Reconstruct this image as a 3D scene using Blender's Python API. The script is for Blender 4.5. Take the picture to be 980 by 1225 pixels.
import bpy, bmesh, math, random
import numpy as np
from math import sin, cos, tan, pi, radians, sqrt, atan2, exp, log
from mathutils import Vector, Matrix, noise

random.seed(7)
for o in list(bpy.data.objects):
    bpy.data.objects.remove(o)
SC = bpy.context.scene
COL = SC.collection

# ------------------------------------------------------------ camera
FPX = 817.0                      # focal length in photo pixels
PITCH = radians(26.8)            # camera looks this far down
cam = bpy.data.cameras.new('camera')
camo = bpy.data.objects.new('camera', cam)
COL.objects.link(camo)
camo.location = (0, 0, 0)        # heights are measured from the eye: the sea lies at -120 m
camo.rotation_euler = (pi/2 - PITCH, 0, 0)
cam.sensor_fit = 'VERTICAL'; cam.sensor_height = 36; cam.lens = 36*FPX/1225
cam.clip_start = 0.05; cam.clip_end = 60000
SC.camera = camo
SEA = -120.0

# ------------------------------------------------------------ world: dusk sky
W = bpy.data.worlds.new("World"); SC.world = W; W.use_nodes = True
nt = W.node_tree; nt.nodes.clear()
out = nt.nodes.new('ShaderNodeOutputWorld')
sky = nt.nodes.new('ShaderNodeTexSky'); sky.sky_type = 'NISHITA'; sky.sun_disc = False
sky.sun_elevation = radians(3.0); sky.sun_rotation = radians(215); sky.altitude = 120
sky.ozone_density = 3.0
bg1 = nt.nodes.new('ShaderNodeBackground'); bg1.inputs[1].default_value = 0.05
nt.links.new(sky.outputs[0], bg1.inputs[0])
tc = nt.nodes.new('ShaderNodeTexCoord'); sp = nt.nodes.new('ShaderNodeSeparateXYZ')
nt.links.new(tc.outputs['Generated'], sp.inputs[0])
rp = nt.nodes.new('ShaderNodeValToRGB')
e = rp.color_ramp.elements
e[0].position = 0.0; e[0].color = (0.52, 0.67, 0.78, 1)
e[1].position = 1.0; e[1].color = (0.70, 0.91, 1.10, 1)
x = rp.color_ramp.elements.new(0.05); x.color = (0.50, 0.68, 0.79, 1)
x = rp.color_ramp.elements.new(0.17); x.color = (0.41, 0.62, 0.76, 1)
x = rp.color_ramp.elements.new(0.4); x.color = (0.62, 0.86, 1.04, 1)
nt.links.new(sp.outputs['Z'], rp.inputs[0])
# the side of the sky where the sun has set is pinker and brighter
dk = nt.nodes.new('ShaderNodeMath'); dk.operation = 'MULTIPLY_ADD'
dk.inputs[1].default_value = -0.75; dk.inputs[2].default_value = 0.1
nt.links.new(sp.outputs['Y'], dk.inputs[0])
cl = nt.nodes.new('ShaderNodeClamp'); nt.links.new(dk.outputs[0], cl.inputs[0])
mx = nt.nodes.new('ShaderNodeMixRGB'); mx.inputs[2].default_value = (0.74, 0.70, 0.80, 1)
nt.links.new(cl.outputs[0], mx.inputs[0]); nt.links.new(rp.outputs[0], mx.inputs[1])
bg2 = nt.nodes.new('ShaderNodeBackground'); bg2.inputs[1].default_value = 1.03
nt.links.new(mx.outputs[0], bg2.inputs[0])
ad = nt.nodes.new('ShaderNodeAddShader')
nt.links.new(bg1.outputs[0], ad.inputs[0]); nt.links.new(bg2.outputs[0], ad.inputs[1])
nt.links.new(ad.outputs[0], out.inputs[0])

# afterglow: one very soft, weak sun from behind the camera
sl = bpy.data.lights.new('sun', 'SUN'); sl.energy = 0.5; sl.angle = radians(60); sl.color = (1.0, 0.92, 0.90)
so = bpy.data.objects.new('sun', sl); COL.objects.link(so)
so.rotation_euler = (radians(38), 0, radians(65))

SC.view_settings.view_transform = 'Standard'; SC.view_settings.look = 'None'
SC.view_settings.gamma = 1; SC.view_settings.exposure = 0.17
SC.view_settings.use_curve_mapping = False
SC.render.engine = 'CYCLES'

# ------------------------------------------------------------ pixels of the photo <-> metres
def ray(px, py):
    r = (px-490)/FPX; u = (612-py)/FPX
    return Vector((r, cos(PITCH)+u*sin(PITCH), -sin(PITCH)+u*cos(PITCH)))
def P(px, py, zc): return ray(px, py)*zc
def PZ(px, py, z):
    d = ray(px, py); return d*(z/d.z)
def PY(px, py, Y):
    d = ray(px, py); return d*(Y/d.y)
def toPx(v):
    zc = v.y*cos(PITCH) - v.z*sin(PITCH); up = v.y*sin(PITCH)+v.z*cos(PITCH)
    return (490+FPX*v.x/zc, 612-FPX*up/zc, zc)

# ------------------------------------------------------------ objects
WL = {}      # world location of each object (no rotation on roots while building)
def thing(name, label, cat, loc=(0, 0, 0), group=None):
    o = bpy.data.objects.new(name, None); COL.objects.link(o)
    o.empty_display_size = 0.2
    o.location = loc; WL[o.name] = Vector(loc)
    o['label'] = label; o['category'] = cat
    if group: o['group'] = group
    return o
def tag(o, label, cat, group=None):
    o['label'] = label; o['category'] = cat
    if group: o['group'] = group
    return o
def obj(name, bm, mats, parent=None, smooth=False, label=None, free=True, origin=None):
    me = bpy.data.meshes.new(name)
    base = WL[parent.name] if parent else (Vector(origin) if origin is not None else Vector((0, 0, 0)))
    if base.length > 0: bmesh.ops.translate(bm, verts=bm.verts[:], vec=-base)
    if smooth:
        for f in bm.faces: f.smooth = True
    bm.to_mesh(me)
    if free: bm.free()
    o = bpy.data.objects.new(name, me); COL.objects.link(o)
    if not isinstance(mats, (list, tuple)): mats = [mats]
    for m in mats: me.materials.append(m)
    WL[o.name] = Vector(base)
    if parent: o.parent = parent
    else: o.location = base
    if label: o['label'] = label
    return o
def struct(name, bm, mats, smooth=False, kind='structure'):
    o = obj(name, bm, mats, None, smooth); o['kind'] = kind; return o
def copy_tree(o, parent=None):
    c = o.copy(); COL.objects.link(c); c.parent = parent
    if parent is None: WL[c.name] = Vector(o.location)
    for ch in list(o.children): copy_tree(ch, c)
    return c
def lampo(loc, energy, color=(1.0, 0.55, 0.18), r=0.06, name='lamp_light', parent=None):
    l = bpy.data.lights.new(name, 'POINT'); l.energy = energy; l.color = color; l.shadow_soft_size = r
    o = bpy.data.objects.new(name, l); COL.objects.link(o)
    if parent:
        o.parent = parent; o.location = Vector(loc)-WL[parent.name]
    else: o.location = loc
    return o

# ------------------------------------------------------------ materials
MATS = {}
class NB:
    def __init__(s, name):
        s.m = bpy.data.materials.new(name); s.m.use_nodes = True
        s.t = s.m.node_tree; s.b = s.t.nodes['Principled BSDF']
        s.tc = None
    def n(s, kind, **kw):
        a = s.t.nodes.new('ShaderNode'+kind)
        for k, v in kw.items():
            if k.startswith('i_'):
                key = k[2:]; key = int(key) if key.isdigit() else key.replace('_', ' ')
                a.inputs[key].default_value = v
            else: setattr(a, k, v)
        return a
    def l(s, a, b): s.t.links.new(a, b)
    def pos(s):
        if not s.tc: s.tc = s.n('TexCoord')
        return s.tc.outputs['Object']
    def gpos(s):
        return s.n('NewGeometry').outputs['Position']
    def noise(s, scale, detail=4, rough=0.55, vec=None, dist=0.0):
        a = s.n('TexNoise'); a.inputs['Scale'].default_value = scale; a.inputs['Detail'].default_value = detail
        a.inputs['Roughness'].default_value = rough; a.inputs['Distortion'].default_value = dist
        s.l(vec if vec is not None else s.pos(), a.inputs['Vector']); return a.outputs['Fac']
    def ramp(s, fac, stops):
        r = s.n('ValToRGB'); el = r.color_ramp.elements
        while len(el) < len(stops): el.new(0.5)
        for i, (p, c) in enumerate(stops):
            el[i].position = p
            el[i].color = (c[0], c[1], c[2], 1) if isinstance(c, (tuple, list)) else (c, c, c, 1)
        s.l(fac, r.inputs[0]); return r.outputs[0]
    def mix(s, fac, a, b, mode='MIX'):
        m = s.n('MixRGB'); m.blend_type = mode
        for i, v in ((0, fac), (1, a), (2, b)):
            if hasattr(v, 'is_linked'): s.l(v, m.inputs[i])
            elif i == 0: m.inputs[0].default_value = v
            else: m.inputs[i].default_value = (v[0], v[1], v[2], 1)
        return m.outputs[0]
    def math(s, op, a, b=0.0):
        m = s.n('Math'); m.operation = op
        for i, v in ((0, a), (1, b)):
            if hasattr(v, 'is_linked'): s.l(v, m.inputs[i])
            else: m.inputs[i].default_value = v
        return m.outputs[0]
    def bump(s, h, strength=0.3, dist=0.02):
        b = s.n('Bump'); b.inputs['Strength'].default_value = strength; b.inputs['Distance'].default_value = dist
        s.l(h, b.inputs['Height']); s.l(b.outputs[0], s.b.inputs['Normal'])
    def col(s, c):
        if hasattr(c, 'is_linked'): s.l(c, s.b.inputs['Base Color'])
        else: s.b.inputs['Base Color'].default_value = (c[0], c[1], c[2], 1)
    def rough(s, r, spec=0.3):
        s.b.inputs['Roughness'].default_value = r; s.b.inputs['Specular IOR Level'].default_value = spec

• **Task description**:
Set down the lines above as they stand, starting with the first line and ending with the line that contains "SEA = -120.0".

• **Solved problem**:
Reconstruct this image as a 3D scene using Blender's Python API. The script is for Blender 4.5. Take the picture to be 980 by 1225 pixels.
import bpy, bmesh, math, random
import numpy as np
from math import sin, cos, tan, pi, radians, sqrt, atan2, exp, log
from mathutils import Vector, Matrix, noise

random.seed(7)
for o in list(bpy.data.objects):
    bpy.data.objects.remove(o)
SC = bpy.context.scene
COL = SC.collection

# ------------------------------------------------------------ camera
FPX = 817.0                      # focal length in photo pixels
PITCH = radians(26.8)            # camera looks this far down
cam = bpy.data.cameras.new('camera')
camo = bpy.data.objects.new('camera', cam)
COL.objects.link(camo)
camo.location = (0, 0, 0)        # heights are measured from the eye: the sea lies at -120 m
camo.rotation_euler = (pi/2 - PITCH, 0, 0)
cam.sensor_fit = 'VERTICAL'; cam.sensor_height = 36; cam.lens = 36*FPX/1225
cam.clip_start = 0.05; cam.clip_end = 60000
SC.camera = camo
SEA = -120.0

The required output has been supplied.